Gartner’s been gazing at its crystal ball again, and has forecast that service-led solutions – software as a service (SaaS), infrastructure as a service (IaaS), platform as a service (PaaS) and so forth – will displace more traditional sourcing methods by 2015.
The analyst house stresses that IT companies need to “bridge legacy offerings and new services”, again pointing a future to the cloud for service providers.
And cloud services appear to be growing at a much quicker rate than other elements of the IT services market. Hardware and software support will grow slowly compared to IaaS and BPaaS (business process as a service), which will grow 13.1% and 47.3% in 2013 respectively according to Gartner.
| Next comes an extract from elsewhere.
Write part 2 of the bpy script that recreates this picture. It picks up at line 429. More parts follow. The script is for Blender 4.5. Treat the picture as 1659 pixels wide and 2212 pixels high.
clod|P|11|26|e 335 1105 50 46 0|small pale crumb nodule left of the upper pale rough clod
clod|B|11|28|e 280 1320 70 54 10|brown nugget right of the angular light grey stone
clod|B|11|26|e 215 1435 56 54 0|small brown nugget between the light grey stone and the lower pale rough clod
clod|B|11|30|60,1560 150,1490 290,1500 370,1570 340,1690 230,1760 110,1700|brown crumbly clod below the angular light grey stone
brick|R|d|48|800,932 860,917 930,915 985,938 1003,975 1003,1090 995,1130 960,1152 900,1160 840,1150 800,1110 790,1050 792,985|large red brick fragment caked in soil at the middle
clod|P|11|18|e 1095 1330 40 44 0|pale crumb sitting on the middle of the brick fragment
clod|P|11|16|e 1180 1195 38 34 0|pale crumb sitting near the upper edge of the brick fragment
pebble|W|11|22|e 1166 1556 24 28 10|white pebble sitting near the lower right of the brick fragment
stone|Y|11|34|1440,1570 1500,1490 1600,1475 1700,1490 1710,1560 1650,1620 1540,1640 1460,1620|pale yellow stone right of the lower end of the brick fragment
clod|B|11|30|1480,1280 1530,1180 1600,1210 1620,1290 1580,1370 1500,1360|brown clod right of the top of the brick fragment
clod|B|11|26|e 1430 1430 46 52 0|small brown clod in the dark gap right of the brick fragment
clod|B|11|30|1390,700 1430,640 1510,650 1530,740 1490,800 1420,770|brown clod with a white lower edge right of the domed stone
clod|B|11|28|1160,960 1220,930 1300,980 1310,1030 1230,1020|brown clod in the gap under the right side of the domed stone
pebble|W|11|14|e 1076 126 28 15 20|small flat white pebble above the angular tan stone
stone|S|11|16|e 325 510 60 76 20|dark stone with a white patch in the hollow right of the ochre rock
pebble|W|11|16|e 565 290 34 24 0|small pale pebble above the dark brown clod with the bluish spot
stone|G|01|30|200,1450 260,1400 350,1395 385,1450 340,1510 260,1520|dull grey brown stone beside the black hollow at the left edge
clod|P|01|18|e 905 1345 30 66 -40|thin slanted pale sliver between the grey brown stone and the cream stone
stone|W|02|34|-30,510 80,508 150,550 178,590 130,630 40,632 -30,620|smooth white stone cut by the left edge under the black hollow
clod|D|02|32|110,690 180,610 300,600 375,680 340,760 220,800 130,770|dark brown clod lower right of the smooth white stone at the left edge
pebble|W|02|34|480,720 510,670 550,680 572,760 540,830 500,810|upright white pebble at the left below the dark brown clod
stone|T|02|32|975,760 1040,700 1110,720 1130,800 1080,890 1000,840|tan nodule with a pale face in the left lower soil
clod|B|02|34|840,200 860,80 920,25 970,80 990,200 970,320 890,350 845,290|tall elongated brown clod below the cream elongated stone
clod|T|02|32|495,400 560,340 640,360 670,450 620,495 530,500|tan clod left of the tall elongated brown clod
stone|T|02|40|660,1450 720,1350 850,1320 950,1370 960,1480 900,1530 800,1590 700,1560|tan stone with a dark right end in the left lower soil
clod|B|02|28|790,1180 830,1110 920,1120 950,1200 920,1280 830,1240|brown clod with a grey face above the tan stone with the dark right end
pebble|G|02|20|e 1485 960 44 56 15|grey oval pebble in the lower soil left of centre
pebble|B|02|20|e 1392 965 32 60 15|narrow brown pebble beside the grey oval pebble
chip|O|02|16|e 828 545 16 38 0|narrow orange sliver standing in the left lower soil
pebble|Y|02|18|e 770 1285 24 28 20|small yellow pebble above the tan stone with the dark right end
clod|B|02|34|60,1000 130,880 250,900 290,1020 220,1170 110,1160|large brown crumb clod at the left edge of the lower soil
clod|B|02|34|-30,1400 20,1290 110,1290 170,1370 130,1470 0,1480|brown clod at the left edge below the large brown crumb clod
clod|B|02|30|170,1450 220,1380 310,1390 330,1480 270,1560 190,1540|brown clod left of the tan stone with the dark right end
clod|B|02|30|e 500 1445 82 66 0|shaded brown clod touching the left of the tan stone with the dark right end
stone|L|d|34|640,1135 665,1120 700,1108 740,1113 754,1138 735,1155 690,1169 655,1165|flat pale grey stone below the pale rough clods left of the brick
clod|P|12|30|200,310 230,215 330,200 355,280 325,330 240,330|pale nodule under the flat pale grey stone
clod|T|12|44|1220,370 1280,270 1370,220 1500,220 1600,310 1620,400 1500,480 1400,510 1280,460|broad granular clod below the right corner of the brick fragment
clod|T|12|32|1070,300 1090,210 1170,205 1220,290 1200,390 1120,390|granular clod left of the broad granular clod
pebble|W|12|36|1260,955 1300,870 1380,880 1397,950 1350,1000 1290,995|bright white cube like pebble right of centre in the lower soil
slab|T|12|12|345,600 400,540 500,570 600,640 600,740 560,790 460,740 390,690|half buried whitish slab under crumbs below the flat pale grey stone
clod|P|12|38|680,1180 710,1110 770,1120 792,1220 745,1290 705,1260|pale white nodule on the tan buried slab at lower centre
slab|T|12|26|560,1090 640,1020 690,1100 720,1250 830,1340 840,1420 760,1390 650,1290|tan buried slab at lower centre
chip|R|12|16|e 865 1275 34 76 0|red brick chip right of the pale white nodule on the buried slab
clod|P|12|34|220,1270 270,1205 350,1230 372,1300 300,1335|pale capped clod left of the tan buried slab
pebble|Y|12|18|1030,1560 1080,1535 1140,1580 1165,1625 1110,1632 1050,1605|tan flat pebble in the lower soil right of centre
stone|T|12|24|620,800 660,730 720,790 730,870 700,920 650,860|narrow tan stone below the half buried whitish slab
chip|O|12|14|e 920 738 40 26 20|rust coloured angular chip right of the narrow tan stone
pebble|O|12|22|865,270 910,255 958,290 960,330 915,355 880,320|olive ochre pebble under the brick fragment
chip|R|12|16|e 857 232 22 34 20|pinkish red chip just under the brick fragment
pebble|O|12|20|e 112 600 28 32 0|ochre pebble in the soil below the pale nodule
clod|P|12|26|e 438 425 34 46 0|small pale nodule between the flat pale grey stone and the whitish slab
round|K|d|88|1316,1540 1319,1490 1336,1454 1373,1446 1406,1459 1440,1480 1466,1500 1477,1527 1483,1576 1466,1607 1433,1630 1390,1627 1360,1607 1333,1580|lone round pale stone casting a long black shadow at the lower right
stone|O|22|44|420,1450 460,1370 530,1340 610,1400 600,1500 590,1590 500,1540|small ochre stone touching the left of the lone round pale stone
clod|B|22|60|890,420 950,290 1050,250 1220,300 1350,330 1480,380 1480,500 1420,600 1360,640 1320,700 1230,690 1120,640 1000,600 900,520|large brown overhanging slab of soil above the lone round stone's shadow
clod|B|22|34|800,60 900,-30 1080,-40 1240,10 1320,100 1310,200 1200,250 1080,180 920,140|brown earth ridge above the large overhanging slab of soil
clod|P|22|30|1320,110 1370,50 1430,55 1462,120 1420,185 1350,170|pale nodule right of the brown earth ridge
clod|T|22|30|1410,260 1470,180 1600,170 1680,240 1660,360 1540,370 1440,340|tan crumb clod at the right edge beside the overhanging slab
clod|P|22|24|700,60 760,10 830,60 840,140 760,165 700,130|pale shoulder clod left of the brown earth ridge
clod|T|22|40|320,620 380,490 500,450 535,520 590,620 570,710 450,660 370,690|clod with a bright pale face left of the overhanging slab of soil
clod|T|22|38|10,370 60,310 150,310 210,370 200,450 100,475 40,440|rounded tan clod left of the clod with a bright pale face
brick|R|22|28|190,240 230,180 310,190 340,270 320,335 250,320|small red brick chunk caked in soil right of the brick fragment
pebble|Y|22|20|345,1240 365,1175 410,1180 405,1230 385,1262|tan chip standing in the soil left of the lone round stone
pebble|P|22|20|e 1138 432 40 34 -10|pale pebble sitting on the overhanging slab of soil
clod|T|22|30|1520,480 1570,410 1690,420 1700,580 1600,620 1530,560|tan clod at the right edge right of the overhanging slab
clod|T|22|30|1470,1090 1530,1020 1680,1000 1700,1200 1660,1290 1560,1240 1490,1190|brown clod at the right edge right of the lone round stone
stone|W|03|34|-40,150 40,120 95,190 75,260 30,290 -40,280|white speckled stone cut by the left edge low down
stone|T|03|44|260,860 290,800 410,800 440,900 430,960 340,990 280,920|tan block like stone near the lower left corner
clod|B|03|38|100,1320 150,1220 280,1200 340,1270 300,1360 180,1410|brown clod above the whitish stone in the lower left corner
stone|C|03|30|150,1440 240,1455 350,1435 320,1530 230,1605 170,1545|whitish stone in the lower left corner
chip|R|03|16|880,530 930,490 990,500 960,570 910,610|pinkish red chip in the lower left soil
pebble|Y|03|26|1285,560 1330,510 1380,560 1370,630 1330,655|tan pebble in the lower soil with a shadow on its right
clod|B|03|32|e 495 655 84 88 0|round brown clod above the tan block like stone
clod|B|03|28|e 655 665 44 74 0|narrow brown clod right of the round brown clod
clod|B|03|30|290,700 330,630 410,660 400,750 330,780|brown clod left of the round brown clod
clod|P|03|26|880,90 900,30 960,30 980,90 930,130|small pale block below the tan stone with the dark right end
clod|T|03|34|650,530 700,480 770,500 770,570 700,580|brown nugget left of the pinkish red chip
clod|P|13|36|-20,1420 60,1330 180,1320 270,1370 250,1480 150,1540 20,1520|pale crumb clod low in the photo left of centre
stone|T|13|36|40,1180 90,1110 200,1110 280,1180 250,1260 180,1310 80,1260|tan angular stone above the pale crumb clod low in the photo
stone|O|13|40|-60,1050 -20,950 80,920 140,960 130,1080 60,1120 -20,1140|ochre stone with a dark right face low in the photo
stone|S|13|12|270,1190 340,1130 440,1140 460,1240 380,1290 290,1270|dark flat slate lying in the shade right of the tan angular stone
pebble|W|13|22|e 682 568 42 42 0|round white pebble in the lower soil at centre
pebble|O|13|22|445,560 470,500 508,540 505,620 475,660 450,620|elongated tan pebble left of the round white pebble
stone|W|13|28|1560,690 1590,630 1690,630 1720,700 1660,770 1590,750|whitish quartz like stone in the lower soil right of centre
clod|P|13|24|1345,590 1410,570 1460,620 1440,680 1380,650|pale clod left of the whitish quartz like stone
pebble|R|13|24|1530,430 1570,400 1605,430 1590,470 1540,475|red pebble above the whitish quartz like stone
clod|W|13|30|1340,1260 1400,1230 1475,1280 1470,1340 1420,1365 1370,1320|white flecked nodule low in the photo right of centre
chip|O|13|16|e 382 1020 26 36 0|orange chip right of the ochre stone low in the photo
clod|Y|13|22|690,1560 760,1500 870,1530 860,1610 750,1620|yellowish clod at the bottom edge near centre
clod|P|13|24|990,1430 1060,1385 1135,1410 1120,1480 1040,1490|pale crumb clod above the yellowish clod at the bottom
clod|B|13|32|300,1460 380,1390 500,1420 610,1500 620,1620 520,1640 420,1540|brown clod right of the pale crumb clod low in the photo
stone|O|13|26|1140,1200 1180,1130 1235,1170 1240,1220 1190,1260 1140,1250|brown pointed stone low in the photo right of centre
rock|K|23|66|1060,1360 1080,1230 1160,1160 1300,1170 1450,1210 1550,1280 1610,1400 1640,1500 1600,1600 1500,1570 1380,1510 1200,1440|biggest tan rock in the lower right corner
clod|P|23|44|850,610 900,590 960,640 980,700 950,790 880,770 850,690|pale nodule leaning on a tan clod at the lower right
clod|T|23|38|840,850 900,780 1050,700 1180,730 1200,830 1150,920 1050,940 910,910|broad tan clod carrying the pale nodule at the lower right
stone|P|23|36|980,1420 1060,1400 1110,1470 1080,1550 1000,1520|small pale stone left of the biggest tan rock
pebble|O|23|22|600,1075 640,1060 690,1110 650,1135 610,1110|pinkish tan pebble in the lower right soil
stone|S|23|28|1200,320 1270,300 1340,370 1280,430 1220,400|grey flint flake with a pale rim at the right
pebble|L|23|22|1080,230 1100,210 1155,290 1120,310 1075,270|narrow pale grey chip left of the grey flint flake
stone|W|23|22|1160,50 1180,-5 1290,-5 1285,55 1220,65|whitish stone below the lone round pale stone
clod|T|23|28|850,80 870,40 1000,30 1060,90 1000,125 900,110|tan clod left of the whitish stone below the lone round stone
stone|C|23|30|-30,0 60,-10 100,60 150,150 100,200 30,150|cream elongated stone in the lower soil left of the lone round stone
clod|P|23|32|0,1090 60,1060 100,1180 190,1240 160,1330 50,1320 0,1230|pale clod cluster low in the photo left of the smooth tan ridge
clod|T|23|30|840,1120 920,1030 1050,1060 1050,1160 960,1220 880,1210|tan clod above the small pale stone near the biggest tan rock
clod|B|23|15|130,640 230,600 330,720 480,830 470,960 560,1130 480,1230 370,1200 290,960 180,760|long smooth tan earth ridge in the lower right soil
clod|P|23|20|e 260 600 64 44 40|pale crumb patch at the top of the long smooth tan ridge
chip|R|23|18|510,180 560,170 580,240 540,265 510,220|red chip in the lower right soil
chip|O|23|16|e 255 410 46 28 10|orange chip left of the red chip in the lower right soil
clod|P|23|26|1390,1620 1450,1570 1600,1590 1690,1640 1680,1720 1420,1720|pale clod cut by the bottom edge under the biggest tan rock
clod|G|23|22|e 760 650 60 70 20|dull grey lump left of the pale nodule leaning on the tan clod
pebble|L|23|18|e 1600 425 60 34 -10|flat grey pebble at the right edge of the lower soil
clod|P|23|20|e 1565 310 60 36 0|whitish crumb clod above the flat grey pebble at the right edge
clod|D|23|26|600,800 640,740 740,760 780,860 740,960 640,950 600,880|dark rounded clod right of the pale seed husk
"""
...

There are three recommendations Gartner has for service providers this year; stopping undifferentiated marketing messages, emphasising business value to ‘transform clients’ existing operations’; improving service delivery by reinventing the service portfolio; and determining whether a business model is based on scale or specialisation.
“Growth opportunities certainly exist for service providers with life cycle solutions in relation to the Nexus of Forces,” noted Eric Rocco, Gartner managing vice president. “However, this requires IT services providers to adapt to significant changes, including the growing influence of business leaders in technology investment decisions.”
The Nexus of Forces, which encompasses cloud, social, mobile and information, was introduced as a theory by Gartner back in August as the new paradigm for the future of IT.
This isn’t the first time the researchers have noticed the shifting sands of sourcing. As far back as 2011, Gartner was banging the drum of how low cost cloud IT solutions were “cannibalising” outsourcing as an industry.
The big discovery from the analyst house regarding cloud services last year was that the PaaS market would hit a billion dollars globally, starting to gain traction following the maturation of IaaS and SaaS.
Juan Carlos Soto of cloud provider Informatica noted this trend, telling CloudTech that “IaaS is projected to flatten out as hardware continues to commoditise, SaaS will continue to grow in a very healthy manner [while] PaaS is starting from the smallest base and is poised to grow fastest for the foreseeable years.”